The authenticity Tola Newbery brings to Te Manawanui – the prospect of the title – is the anchor-stone. The gut-wrenching empathy I feel for him, despite my middle-class horror at the decisions he makes, proves how well crafted the play and its production are. As with Ete, his ability to ‘be’ his character reeks of truth and so draws us in.

There is some expositional dialogue that could be trimmed, despite the actors’ abilities to sustain dramatic energy in delivering it. And the moral message is probably a bit too clearly spelled out for a sophisticated audience – although Gilbert’s rejoinder that “it’s the Pakeha that put us in this position” does remind us it’s not that simple and compel us to double-check. One of the play’s great strengths is that every character’s self-justified point of view is clearly stated, leaving each of us to work out where we stand and just how realistic our desired position is.

With a first production I think it is valuable that the playwright is able to articulate everything clearly then see for herself what the audience gets without being spoon-fed, rather than having edits imposed before their need is proven.

In the traverse setting (the best use of the Gryphon space I’ve seen), Tammy Davis keeps the action flowing seamlessly, achieving transitions in time and location with deceptive ease – abetted by Laurie Dean’s lighting. Wai Mihinui and Jaimee Ward’s set and costume designs, Karnan Saba’s sound design, and Rawiri & Joseph Hirini’s music all contribute to conjuring up the community which, despite its remoteness, is in many ways a microcosm of the whole country.

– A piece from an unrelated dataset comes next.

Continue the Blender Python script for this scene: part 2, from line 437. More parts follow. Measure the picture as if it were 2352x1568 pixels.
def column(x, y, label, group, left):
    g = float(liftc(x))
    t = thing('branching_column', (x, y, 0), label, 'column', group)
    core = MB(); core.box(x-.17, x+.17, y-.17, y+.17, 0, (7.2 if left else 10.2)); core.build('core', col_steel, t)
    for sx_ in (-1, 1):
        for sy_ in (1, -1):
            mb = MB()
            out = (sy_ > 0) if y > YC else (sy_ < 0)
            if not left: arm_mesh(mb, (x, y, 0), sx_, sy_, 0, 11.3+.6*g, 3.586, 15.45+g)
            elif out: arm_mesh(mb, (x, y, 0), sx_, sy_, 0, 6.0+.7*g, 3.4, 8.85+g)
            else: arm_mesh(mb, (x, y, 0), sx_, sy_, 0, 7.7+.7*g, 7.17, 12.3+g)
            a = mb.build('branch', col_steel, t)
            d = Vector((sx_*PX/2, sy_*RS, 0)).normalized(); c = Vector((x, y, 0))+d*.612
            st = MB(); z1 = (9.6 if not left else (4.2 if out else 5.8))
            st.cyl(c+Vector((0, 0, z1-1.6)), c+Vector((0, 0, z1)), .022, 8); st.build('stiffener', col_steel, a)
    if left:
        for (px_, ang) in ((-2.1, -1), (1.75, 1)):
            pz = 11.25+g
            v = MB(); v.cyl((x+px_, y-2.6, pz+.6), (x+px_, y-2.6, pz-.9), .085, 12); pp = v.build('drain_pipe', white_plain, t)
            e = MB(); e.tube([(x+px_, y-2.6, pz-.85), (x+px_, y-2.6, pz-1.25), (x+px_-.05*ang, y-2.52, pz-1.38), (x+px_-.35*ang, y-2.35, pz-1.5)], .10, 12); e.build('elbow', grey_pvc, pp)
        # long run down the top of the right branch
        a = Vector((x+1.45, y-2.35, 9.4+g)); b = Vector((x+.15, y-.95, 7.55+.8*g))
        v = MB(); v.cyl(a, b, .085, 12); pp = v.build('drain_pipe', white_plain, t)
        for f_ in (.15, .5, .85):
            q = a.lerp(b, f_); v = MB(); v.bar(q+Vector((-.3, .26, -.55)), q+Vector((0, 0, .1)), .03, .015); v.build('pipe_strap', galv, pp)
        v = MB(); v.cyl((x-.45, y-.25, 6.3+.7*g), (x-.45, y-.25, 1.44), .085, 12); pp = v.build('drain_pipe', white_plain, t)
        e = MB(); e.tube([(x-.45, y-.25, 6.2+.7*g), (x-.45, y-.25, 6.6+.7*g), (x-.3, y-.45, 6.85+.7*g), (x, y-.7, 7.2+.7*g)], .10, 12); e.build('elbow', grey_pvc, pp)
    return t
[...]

There is a resonance, too, with the whole question – as Maraea Rakuraku notes – of the trauma of colonisation: “How one culture assimilates another and the trail of destruction wrought as a result.” And there are moments that also echo the atrocities and justifications wrought by fundamentalism in every guise around the world and throughout history.

In short, The Prospect proves how universal a culturally specific story can be. As for the prospects for our futures – that’s up to us all, and seeing this play will contribute greatly to our collective understanding, as well as giving us a rich and insightful theatrical experience.

Hopefully this very short initial season means another is in the offing – soon, I hope.